A Look at UBQ Materials’ Waste-conversion Alchemy
UBQ Materials takes household garbage and transforms it into thermoplastic pellets or powder that processors can use to make everyday products
How does UBQ Materials Ltd. do it? How does the Israeli firm transform common household garbage into thermoplastic materials processed into valuable products?
The company has been getting media attention, but only some stories have delved into the patented technology underpinning the process. Albert Douer, the firm’s co-CEO and executive chairman, provided a peek behind the company’s curtain during an interview at NPE 2024 and in a follow-up phone discussion.
UBQ––derived from the term “ubiquitous”––was founded in Tel Aviv in 2012 and continues to refine its novel waste-conversion technology. Douer provided a brief overview of the process.
Household Garbage Wanted
“We get garbage almost daily except on weekends because they don’t allow garbage to travel on weekends in Europe.” UBQ traces each truckload of garbage it receives, for quality control purposes.
UBQ’s technology takes the organic content in municipal household waste and reduces it to its basic building blocks –– sugars, ligaments, fibers and cellulose. It reconstitutes those materials into a proprietary matrix that covers the non-converted waste, including all the plastics.

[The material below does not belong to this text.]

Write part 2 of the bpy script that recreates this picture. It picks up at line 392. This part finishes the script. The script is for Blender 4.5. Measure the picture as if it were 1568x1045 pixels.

“We take the garbage of the garbage,” Douer said, the stuff recyclers or the waste-to-energy plant doesn’t want. This can include food scraps, greasy pizza boxes, multilayer film, dirty diapers, and the like.
Dry and Grind It
“The first thing that happens is we dry the waste or finish drying it, because many times it’s already been pre-dried.”
The company then passes the material through a grinder, if it hasn’t already been chopped up enough. “Think of an RDF [refuse-derived fuel] plant,” Douer said, “but far more pixelated. In other words, we really go after very, very small pieces.”
They then send the dried, ground-up material through what they call a waste-cleaning process to remove any abrasive contents. The garbage passes through a series of magnets and eddy currents, to extract any metals. Various types of destoners then scan the material to remove what Douer calls the “heavies” from the waste. “This is usually minerals, glass and even metals that weren’t removed by magnets.” Next comes the optical sorting.
Like Pyrolysis, but Without Combustion
“Just as pyrolysis does with polymers,” Douer explained, “we break down the organics into its building blocks. But our process is very different in that it is not energy-intensive and does not go all the way down to the molecular level as plastics pyrolysis does.” The resulting material is not a polymer, he notes, but it is a thermoplastic and can be used to replace plastics –– very cost competitively –– in many applications.
It uses no combustion in its process, and the temperatures they apply are well below anything used in chemical recycling.
“The key to our process,” Douer said, “is that the resulting composite material acts as a single, homogenous material that can be replicated time and time again.”
On Display at NPE
At its booth at NPE 2024 in Orlando in May, UBQ Materials displayed more than 40 products made with UBQ™. These spanned four industries –– consumer durables, building and construction, automotive, and supply chain and logistics. The samples showcased how companies such as McDonald’s, Mainetti, PepsiCo, Therpol and Tigre use these reconstituted thermoplastic materials to make their products more circular and sustainable.
The stand also included cocktail tables made with 75 percent UBQ Q Series material, the highest percentage of UBQ ever incorporated into a product. The firm notes, however, that it also is possible to use 100 percent UBQ for rigid applications. Covestro caught up with Douer at the show and shot this video, discussing UBQ’s technology.
At NPE UBQ Materials also joined one of its partners, compounder Teknor Apex, in a co-hosted presentation titled “From Landfill to Leading-Edge: Experience the UBQ Revolution.”
The company has recently opened a commercial-scale plant in The Netherlands and an office in Miami, as it continues to strike alliances, broaden its push into new applications, and expand into new geographic regions.